(Challenge): Give back the lines exactly, from the first one to the line with "p = Wu(x, 178, y0);", both ends included.

(Collected material):
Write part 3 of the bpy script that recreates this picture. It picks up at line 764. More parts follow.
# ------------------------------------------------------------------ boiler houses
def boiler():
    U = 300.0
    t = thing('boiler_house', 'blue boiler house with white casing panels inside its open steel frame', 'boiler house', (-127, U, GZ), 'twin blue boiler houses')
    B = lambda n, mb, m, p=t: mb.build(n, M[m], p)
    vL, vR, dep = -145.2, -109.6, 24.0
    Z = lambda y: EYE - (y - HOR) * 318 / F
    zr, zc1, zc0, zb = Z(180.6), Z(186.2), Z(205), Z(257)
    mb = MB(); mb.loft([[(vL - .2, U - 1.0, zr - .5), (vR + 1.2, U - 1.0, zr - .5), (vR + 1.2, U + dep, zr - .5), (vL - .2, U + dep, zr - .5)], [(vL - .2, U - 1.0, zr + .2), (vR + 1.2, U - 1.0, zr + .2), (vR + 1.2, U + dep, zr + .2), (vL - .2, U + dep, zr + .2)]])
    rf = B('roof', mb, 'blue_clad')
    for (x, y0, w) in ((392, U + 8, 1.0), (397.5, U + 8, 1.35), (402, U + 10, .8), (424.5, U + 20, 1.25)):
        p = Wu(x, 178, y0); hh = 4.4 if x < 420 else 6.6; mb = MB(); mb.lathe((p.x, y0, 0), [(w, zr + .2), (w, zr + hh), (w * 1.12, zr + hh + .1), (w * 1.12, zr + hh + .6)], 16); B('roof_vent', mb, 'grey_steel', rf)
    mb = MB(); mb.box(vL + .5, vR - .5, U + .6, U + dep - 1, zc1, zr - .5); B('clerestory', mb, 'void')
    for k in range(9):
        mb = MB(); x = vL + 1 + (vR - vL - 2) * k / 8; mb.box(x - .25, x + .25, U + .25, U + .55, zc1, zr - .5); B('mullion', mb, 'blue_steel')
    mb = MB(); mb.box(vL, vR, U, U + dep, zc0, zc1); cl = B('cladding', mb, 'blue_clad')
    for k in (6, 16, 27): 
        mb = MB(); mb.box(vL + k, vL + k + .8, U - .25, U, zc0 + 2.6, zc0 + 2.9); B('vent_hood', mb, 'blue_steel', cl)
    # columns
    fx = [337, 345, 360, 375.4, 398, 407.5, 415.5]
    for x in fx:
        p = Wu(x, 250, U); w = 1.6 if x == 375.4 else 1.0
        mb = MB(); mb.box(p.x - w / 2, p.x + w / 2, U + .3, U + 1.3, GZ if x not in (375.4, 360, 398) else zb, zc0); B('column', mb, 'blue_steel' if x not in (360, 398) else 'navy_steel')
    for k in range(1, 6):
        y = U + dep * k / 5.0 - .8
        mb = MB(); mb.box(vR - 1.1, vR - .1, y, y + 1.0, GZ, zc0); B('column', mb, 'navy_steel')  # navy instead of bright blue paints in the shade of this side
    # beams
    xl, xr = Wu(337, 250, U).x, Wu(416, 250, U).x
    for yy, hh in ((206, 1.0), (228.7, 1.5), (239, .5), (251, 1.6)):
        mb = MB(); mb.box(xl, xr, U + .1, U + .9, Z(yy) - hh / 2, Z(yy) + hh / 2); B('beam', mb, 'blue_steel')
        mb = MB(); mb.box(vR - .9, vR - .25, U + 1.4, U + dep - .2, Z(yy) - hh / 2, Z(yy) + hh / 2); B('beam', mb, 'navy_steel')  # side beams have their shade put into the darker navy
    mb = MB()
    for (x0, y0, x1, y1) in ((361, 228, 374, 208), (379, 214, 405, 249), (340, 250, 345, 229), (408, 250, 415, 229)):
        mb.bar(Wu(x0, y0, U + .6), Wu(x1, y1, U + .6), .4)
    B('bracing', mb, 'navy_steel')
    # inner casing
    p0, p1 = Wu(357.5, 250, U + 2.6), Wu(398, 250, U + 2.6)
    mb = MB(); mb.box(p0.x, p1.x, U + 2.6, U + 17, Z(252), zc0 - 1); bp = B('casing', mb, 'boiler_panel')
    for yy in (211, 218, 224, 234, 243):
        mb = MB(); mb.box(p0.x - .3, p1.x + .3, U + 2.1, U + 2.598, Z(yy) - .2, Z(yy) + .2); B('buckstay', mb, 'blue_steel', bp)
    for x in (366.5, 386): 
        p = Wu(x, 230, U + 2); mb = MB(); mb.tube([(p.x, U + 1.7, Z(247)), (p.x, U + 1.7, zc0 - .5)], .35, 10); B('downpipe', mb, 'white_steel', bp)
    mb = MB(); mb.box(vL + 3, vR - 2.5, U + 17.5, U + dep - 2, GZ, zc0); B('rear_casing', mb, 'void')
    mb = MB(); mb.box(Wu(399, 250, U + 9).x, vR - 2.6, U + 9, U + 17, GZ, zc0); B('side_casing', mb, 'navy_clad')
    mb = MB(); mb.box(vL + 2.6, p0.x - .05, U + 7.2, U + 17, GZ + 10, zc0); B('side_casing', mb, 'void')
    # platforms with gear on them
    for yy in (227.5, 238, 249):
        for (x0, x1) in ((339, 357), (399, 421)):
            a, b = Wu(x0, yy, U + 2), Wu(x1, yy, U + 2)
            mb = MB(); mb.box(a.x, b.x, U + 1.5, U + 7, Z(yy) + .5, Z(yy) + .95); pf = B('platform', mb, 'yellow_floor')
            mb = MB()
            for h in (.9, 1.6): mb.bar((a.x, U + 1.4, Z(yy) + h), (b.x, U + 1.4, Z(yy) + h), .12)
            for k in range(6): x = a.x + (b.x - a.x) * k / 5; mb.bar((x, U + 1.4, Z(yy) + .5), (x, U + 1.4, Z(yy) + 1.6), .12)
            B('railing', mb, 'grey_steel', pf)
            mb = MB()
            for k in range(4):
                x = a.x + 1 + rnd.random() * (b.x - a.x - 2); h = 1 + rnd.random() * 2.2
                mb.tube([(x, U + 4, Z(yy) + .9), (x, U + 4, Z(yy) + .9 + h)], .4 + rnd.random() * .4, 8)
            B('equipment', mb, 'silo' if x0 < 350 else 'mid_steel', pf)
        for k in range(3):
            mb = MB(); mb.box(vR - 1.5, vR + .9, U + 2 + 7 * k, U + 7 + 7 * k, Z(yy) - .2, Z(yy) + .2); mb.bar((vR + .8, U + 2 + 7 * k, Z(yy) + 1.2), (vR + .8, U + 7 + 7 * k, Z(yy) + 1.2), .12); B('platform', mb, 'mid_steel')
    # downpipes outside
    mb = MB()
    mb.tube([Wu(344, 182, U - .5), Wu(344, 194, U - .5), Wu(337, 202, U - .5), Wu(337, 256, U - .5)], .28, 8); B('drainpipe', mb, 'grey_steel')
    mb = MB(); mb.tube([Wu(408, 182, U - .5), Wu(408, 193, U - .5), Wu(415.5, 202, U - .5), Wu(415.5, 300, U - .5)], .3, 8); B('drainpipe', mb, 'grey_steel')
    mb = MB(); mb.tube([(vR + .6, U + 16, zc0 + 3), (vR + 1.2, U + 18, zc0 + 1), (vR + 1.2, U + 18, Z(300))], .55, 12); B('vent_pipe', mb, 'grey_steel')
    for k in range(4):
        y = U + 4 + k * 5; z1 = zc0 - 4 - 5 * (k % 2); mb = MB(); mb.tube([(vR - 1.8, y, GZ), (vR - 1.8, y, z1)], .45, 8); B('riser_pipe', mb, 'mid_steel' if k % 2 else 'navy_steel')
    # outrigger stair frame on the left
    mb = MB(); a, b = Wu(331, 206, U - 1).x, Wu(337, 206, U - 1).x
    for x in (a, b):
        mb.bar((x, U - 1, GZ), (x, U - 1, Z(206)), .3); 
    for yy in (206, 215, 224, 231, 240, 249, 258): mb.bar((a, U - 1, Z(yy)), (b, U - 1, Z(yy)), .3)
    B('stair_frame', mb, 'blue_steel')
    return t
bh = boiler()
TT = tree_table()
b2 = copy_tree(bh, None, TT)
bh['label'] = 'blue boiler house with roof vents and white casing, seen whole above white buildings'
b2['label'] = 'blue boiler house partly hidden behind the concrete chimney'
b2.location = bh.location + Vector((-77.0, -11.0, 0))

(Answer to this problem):
Write part 3 of the bpy script that recreates this picture. It picks up at line 764. More parts follow.
# ------------------------------------------------------------------ boiler houses
def boiler():
    U = 300.0
    t = thing('boiler_house', 'blue boiler house with white casing panels inside its open steel frame', 'boiler house', (-127, U, GZ), 'twin blue boiler houses')
    B = lambda n, mb, m, p=t: mb.build(n, M[m], p)
    vL, vR, dep = -145.2, -109.6, 24.0
    Z = lambda y: EYE - (y - HOR) * 318 / F
    zr, zc1, zc0, zb = Z(180.6), Z(186.2), Z(205), Z(257)
    mb = MB(); mb.loft([[(vL - .2, U - 1.0, zr - .5), (vR + 1.2, U - 1.0, zr - .5), (vR + 1.2, U + dep, zr - .5), (vL - .2, U + dep, zr - .5)], [(vL - .2, U - 1.0, zr + .2), (vR + 1.2, U - 1.0, zr + .2), (vR + 1.2, U + dep, zr + .2), (vL - .2, U + dep, zr + .2)]])
    rf = B('roof', mb, 'blue_clad')
    for (x, y0, w) in ((392, U + 8, 1.0), (397.5, U + 8, 1.35), (402, U + 10, .8), (424.5, U + 20, 1.25)):
        p = Wu(x, 178, y0); hh = 4.4 if x < 420 else 6.6; mb = MB(); mb.lathe((p.x, y0, 0), [(w, zr + .2), (w, zr + hh), (w * 1.12, zr + hh + .1), (w * 1.12, zr + hh + .6)], 16); B('roof_vent', mb, 'grey_steel', rf)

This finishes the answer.